November 18, 2010

Mid-Autumn Monster Plants and Gender Mojos


The middle of November in the center of South Carolina brings a much anticipated event: the annual migration of house plants from outside to indoors. Not everyone survives the journey, especially those who were the victims of their own success and grew too large and unwieldy for their containers. One such plant is the Devil’s Ivy, aptly named because it cascaded ten feet down from its container then rooted itself into the ground for another five feet. Pulling these botanical wonders back indoors for the winter is a task that is happily put off. The trick is to play chicken with the frost and wait until the last possible moment to lug the heavy ones in. Sometimes the frost wins. Plant life or death for the winter months can also be pinned to the vagaries of having out of town work or a cold on frost day.

The truly problematic plant this year was an overgrown tree philodendron which needed to be repotted in something about three times the size of the original container- something so huge it devoured an entire bag of potting soil. The aerial roots on the plant tangled themselves so profoundly inside the pot that the plant simply could not be removed. The only thing to do was to destroy the pot to free the plant. The plant of course had to be preserved not only for it being such a grand specimen of a tree philodendron but because it came from my late mother-in-law’s home. ( I had over the years become the keeper of all specimens of greenery from friends and relatives who left them at my doorstep like orphans. Okay, some I adopted myself off of street corners and I have even been known to cultivate plants rescued from the cracks in sidewalks).

I tried to pry the plant loose from the pot at first with a wonder bar but to no avail. My husband decided that my continued efforts would break the pot anyway and so he suggested that I just clobber it with a hammer. Easy for someone who did not purchase this vessel to say. But I reluctantly and somewhat tepidly started to fracture the fiberglass pot with the wonder bar. The pace of my efforts seemed to go too slowly for my husband’s patience and he decided to take over the job.
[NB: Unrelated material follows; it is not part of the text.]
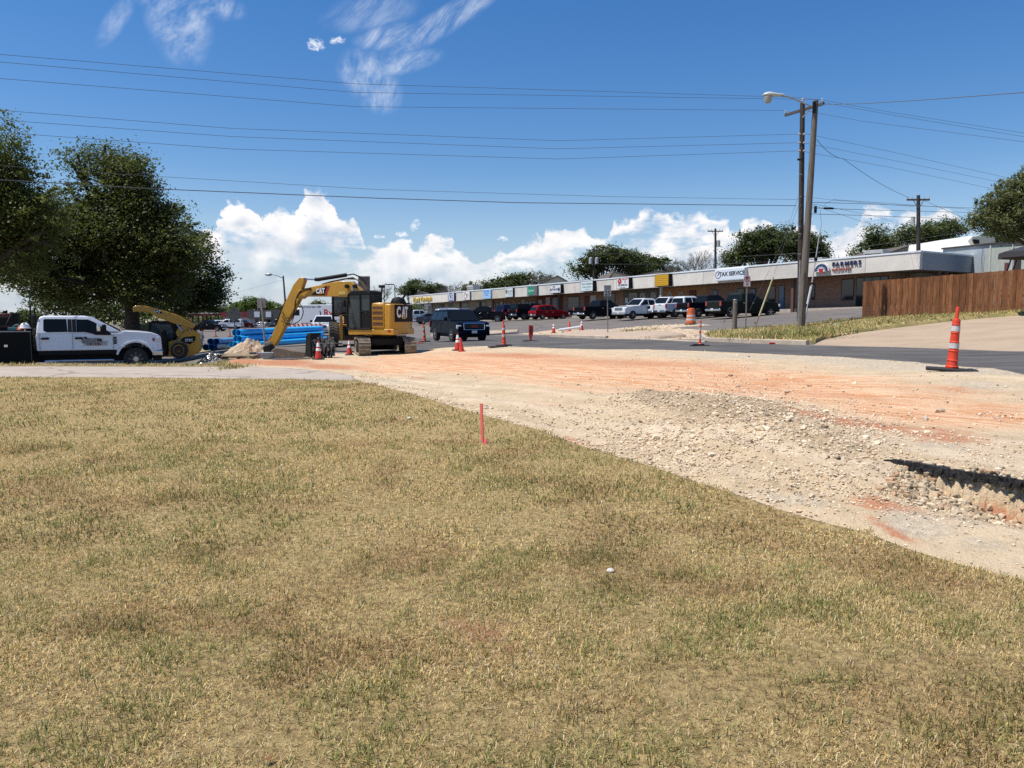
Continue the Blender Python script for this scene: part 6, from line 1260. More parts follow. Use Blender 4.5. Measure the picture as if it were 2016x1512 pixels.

Getting a huge axe, my significant other took the plant outdoors and bid me not to look lest his concentration fail. This caused a feeling of deja vu. I distinctly remember times in my youth when my overlooking the proceedings of males bonding over car repairs was frowned upon. What is it about the scrutinizing gaze of the opposite gender that causes such discomfit? Is it the fear of relinquishing forbidden knowledge? Or is it a feeling that a task can never be accomplished well under the scrutinizing, critical stare of the other. With regard to the other being a member of the opposite sex, this has been known to take on disastrous consequences. I recalled here reading in a book on the history of musical instruments about the bull roarer, a primitive instrument that only men were allowed to play. Women were not even allowed to look upon it under the threat of death! Needless to say, that is a rather extreme example, but certainly points to how serious superstitions about the scrutiny of the opposite gender can be.

One would think such fear of derailing competence the other gender’s watch might be would be confined to the woman’s gaze upon the man’s work. Yet this very noon, as I write this, I found that try as I might, I could not do the necessary repairs on a broken drawer while under my husband’s critical scrutiny and had to wait until some quiet time alone before I could analyze the components, find the right tools and do the job.

But getting back to the seasonal removals of plants, the monstrous tree philodendron was finally released and given a new home. The other large polypodium ferns may just have to survive the winter outdoors - so many leaves, such tangled roots, so little space!

For now, I’m posting my drawing from my notebooks of a cat watching a tropical plant in Italy. And when I finish making my first bull roarer, I’ll post an image of that as well.